À la suite du fiasco qui est venu entacher le début du projet de la ZES de Thilawa, la JICA a décidé de s’impliquer davantage dans les processus d’acquisition de terre pour les phases d’expansions subséquentes. La seconde phase d’expansion coïncide avec l’arrivée en poste du gouvernement de la National League for Democracy (NLD), parti d’Aung San Suu Kyi élu démocratiquement en 2015. Le processus d’acquisition des terres nécessaires à l’expansion s’est répété, mais de manière moins expéditive que lors de la première phase. Les habitants déplacés ont obtenu de meilleurs terrains, cette fois-ci de 40’ par 60’, des maisons en béton plus grandes ainsi que des compensations monétaires. La zone de relocalisation pour cette phase d’expansion est toutefois adjacente à celle occupée par les habitants évincés en 2013, ce qui contribue à alimenter un fort sentiment d’injustice chez ces derniers. Malgré de nombreuses lettres écrites au nouveau gouvernement et à la JICA, les évincés de 2013 n’arrivent pas à obtenir un ajustement de leurs compensations initiales. Des membres de la NLD leur ont répondu que leur sort avait été décidé par le gouvernement précédent et que les autorités civiles actuelles n’y pouvaient rien. Malgré plusieurs revers, ces habitants continuent de revendiquer un meilleur traitement notamment à travers le Thilawa Social Development Group, une organisation citoyenne qui milite auprès du gouvernement pour que celui-ci respecte les droits des citoyens qui ont déjà été évincés ou ceux qui le seront dans un avenir proche.

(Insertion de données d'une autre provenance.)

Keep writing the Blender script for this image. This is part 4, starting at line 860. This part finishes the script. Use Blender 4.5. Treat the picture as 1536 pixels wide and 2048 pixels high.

Les membres de cette organisation sont même allés jusqu’à Tokyo pour remettre en main propre une lettre de revendication au directeur de la JICA [6], ce qui éclaire bien la multiscalarité des tensions foncières actuelles à Yangon.
- Maisons de compensation pour les habitants déplacés lors de la deuxième phase de l’aménagement de la ZES de Thilawa. Source : Antoine Chamberland
Ces processus d’acquisition de terres sont condamnés à se répéter puisque d’autres expansions de la ZES sont déjà prévues dans un avenir proche [7]. La ZES de Thilawa représente donc un élément à observer de près dans le développement actuel et futur de Yangon. L’intérêt de cet énorme projet industriel international ne provient pas uniquement de son potentiel à transformer les dynamiques économiques et géopolitiques du Myanmar, mais réside également dans sa capacité à éclairer les conséquences tangibles que peuvent avoir ce type de projets globaux pour les populations précarisées.